Tasks of the Hawaii-based JPAC include the search for 1,680 missing servicemen from the Vietnam War and 74,180 still unaccounted for from World War II.

In Burma, many sites would require landing zones for helicopters—scarce in the country—to be cut out of triple canopy jungle, he said.

As many as 30 sites already investigated or excavated in 2003 and 2004, when the US was forced to pull out, would probably be revisited. Some remains from those searches have yet to be identified.

“Just the sheer numbers of missing make it very important. There's a lot of work left to be done there, a huge potential. We are in a waiting mode but incredibly excited,” Geller said.

If recovery operations resume, it is unlikely to happen before next January, during the dry, winter season in Kachin state.

Although it's been decades, many family members of the missing, including grandchildren, have not forgotten.

“We always had pictures of him on the piano and around the house. He never left us,” Robert Frantz said of his brother in an interview from Elkton, Maryland.
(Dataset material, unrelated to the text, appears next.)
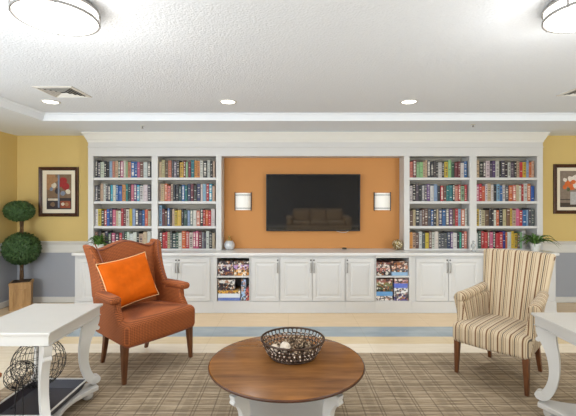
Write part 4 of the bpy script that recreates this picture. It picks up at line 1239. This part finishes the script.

One of his sisters wrote to the US government, year after year, asking for any news. She died a month before Clarence's remains were found in 2001 by an American missionary who ran into an old man describing wreckage of an aircraft near his village.

Robert Frantz, the only one of six brothers and sisters still living, received an identification bracelet that was found at the crash site; their mother had given it to Clarence. Before his death at age 24, he had mailed an engagement ring to his high school sweetheart.

“But he never got home to get married,” said Robert.